▸ SUPPLIED MATERIAL

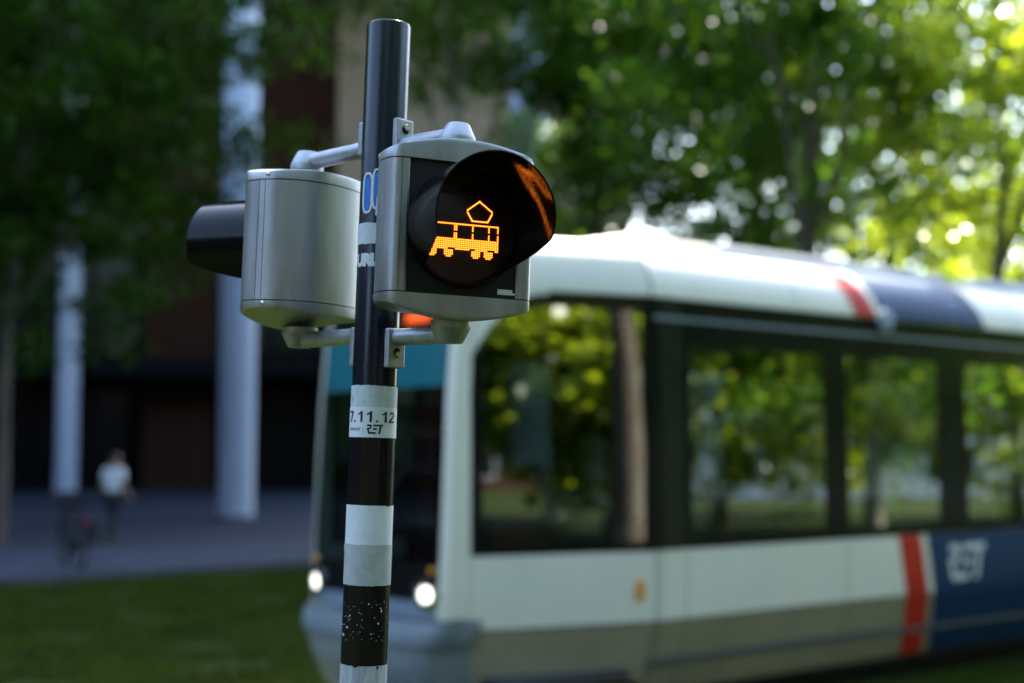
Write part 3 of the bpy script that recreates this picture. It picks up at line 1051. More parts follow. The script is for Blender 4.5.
def ring_band(name, z0, z1, m, off, ragged=0.0, a0=-180, a1=180, seed=1, parent=pole):
    """band wrapped around the pole between heights; angle 0 faces the camera, + to the right"""
    rg = random.Random(seed)
    n = max(8, int((a1 - a0) / 3))
    low, high = [], []
    w0 = w1 = 0
    for k in range(n + 1):
        a = R(a0 + (a1 - a0) * k / n)
        r = PR + off
        w0 = 0.6 * w0 + rg.uniform(-1, 1) * ragged
        w1 = 0.6 * w1 + rg.uniform(-1, 1) * ragged
        low.append((r * math.sin(a), -r * math.cos(a), z0 + w0))
        high.append((r * math.sin(a), -r * math.cos(a), z1 + w1))
    return obj(name, *grid([low, high]), m, parent, smooth=60)


def on_pole(name, V, F, z0, a_mid, m, off, cuts=3, parent=pole):
    """flat mesh (x right, y up, metres) wrapped onto the pole"""
    V, F = subdivide2d(V, F, cuts)
    r = PR + off
    W = []
    for x, y, *_ in V:
        a = R(a_mid) + x / r
        W.append((r * math.sin(a), -r * math.cos(a), z0 + y))
    return obj(name, W, F, m, parent)


def centre(V):
    xs = [v[0] for v in V]
    c = (min(xs) + max(xs)) / 2
    return [(v[0] - c, v[1], 0) for v in V]


# bands, from the foot upward: black and white wraps
z_b0, z_b1 = pz(366, 586), pz(362, 683)
ring_band('black_band', pz(366, 666), pz(370, 437), M['wrap'], 0.0006)
ring_band('white_band', pz(366, 545.5), pz(367, 505.5), M['wband'], 0.0012, ragged=0.0002, seed=3)
ring_band('worn_white_band', pz(366, 586), pz(366, 545), M['gband'], 0.0016, ragged=0.0003, seed=4)
ring_band('scratched_white_band', pz(363, 720), pz(364, 666.5), M['scr'], 0.0012, ragged=0.0002, seed=5)
ring_band('black_band', pz(362, 860), pz(363, 720.5), M['wrap'], 0.0006)
ring_band('white_band', 0.55, 0.75, M['wband'], 0.0012, seed=6)
V, F = [(-.004, -.012, 0), (.0015, -.004, 0), (.002, .0, 0), (-.004, .001, 0)], [(0, 1, 2, 3)]
on_pole('lifted_corner', V, F, pz(366, 546), -70, M['wband'], 0.0024)
for a_, py, w_, h_ in ((-40, 588, .004, .0016), (22, 587, .0025, .0012), (55, 506, .003, .0013), (-15, 667, .005, .0015), (40, 668, .003, .002)):
    on_pole('chip', [(-w_, -h_, 0), (w_ * .6, -h_ * .7, 0), (w_, h_ * .6, 0), (-w_ * .4, h_, 0)], [(0, 1, 2, 3)], pz(366, py), a_, M['wrap'], 0.0021, cuts=1)
# date sticker and the torn one above it
ring_band('torn_sticker', pz(372, 407.5), pz(373, 385.5), M['sticker_old'], 0.0012, ragged=0.0007, a0=-84, a1=86, seed=8)
st = ring_band('date_sticker', pz(372, 437.5), pz(372, 407), M['sticker'], 0.0018, ragged=0.0001, a0=-88, a1=84, seed=9)
zt, zb = pz(372, 407), pz(372, 437.5)
def glyph(ch):
    """plain bold figures, height 1"""
    if ch == '1':
        return [(-.02, 0, 0), (.19, 0, 0), (.19, 1, 0), (.04, 1, 0), (-.02, .92, 0), (-.02, .74, 0), (-.28, .62, 0), (-.28, .76, 0)], [(0, 1, 2, 3, 4, 5), (4, 7, 6, 5)]
    if ch == '7':
        return [(-.30, .82, 0), (-.30, 1, 0), (.30, 1, 0), (.30, .84, 0), (.02, 0, 0), (-.20, 0, 0), (.08, .82, 0)], [(0, 1, 2, 3, 6), (3, 4, 5, 6)]
    if ch == '.':
        return [(-.10, 0, 0), (.10, 0, 0), (.10, .17, 0), (-.10, .17, 0)], [(0, 1, 2, 3)]
    P, Q = [], []
    for k in range(13):
        a = R(165 - 215 * k / 12)
        P.append((.33 * math.cos(a), .69 + .31 * math.sin(a), 0))
        Q.append((.16 * math.cos(a), .69 + .145 * math.sin(a), 0))
    V_ = P + Q
    F_ = [(k, k + 1, 14 + k, 13 + k) for k in range(12)]
    n_ = len(V_)
    V_ += [(-.34, .16, 0), (-.08, .16, 0), (-.34, 0, 0), (.34, 0, 0), (.34, .16, 0)]
    F_ += [(12, 25, n_, n_ + 1), (n_ + 2, n_ + 3, n_ + 4, n_)]
    return V_, F_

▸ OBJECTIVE
Reproduce the data above in full, exactly as it is, with the pictures left out.

▸ RESPONSE
Write part 3 of the bpy script that recreates this picture. It picks up at line 1051. More parts follow. The script is for Blender 4.5.
def ring_band(name, z0, z1, m, off, ragged=0.0, a0=-180, a1=180, seed=1, parent=pole):
    """band wrapped around the pole between heights; angle 0 faces the camera, + to the right"""
    rg = random.Random(seed)
    n = max(8, int((a1 - a0) / 3))
    low, high = [], []
    w0 = w1 = 0
    for k in range(n + 1):
        a = R(a0 + (a1 - a0) * k / n)
        r = PR + off
        w0 = 0.6 * w0 + rg.uniform(-1, 1) * ragged
        w1 = 0.6 * w1 + rg.uniform(-1, 1) * ragged
        low.append((r * math.sin(a), -r * math.cos(a), z0 + w0))
        high.append((r * math.sin(a), -r * math.cos(a), z1 + w1))
    return obj(name, *grid([low, high]), m, parent, smooth=60)


def on_pole(name, V, F, z0, a_mid, m, off, cuts=3, parent=pole):
    """flat mesh (x right, y up, metres) wrapped onto the pole"""
    V, F = subdivide2d(V, F, cuts)
    r = PR + off
    W = []
    for x, y, *_ in V:
        a = R(a_mid) + x / r
        W.append((r * math.sin(a), -r * math.cos(a), z0 + y))
    return obj(name, W, F, m, parent)


def centre(V):
    xs = [v[0] for v in V]
    c = (min(xs) + max(xs)) / 2
    return [(v[0] - c, v[1], 0) for v in V]


# bands, from the foot upward: black and white wraps
z_b0, z_b1 = pz(366, 586), pz(362, 683)
ring_band('black_band', pz(366, 666), pz(370, 437), M['wrap'], 0.0006)
ring_band('white_band', pz(366, 545.5), pz(367, 505.5), M['wband'], 0.0012, ragged=0.0002, seed=3)
ring_band('worn_white_band', pz(366, 586), pz(366, 545), M['gband'], 0.0016, ragged=0.0003, seed=4)
ring_band('scratched_white_band', pz(363, 720), pz(364, 666.5), M['scr'], 0.0012, ragged=0.0002, seed=5)
ring_band('black_band', pz(362, 860), pz(363, 720.5), M['wrap'], 0.0006)
ring_band('white_band', 0.55, 0.75, M['wband'], 0.0012, seed=6)
V, F = [(-.004, -.012, 0), (.0015, -.004, 0), (.002, .0, 0), (-.004, .001, 0)], [(0, 1, 2, 3)]
on_pole('lifted_corner', V, F, pz(366, 546), -70, M['wband'], 0.0024)
for a_, py, w_, h_ in ((-40, 588, .004, .0016), (22, 587, .0025, .0012), (55, 506, .003, .0013), (-15, 667, .005, .0015), (40, 668, .003, .002)):
    on_pole('chip', [(-w_, -h_, 0), (w_ * .6, -h_ * .7, 0), (w_, h_ * .6, 0), (-w_ * .4, h_, 0)], [(0, 1, 2, 3)], pz(366, py), a_, M['wrap'], 0.0021, cuts=1)
# date sticker and the torn one above it
ring_band('torn_sticker', pz(372, 407.5), pz(373, 385.5), M['sticker_old'], 0.0012, ragged=0.0007, a0=-84, a1=86, seed=8)
st = ring_band('date_sticker', pz(372, 437.5), pz(372, 407), M['sticker'], 0.0018, ragged=0.0001, a0=-88, a1=84, seed=9)
zt, zb = pz(372, 407), pz(372, 437.5)
def glyph(ch):
    """plain bold figures, height 1"""
    if ch == '1':
        return [(-.02, 0, 0), (.19, 0, 0), (.19, 1, 0), (.04, 1, 0), (-.02, .92, 0), (-.02, .74, 0), (-.28, .62, 0), (-.28, .76, 0)], [(0, 1, 2, 3, 4, 5), (4, 7, 6, 5)]
    if ch == '7':
        return [(-.30, .82, 0), (-.30, 1, 0), (.30, 1, 0), (.30, .84, 0), (.02, 0, 0), (-.20, 0, 0), (.08, .82, 0)], [(0, 1, 2, 3, 6), (3, 4, 5, 6)]
    if ch == '.':
        return [(-.10, 0, 0), (.10, 0, 0), (.10, .17, 0), (-.10, .17, 0)], [(0, 1, 2, 3)]
    P, Q = [], []
    for k in range(13):
        a = R(165 - 215 * k / 12)
        P.append((.33 * math.cos(a), .69 + .31 * math.sin(a), 0))
        Q.append((.16 * math.cos(a), .69 + .145 * math.sin(a), 0))
    V_ = P + Q
    F_ = [(k, k + 1, 14 + k, 13 + k) for k in range(12)]
    n_ = len(V_)
    V_ += [(-.34, .16, 0), (-.08, .16, 0), (-.34, 0, 0), (.34, 0, 0), (.34, .16, 0)]
    F_ += [(12, 25, n_, n_ + 1), (n_ + 2, n_ + 3, n_ + 4, n_)]
    return V_, F_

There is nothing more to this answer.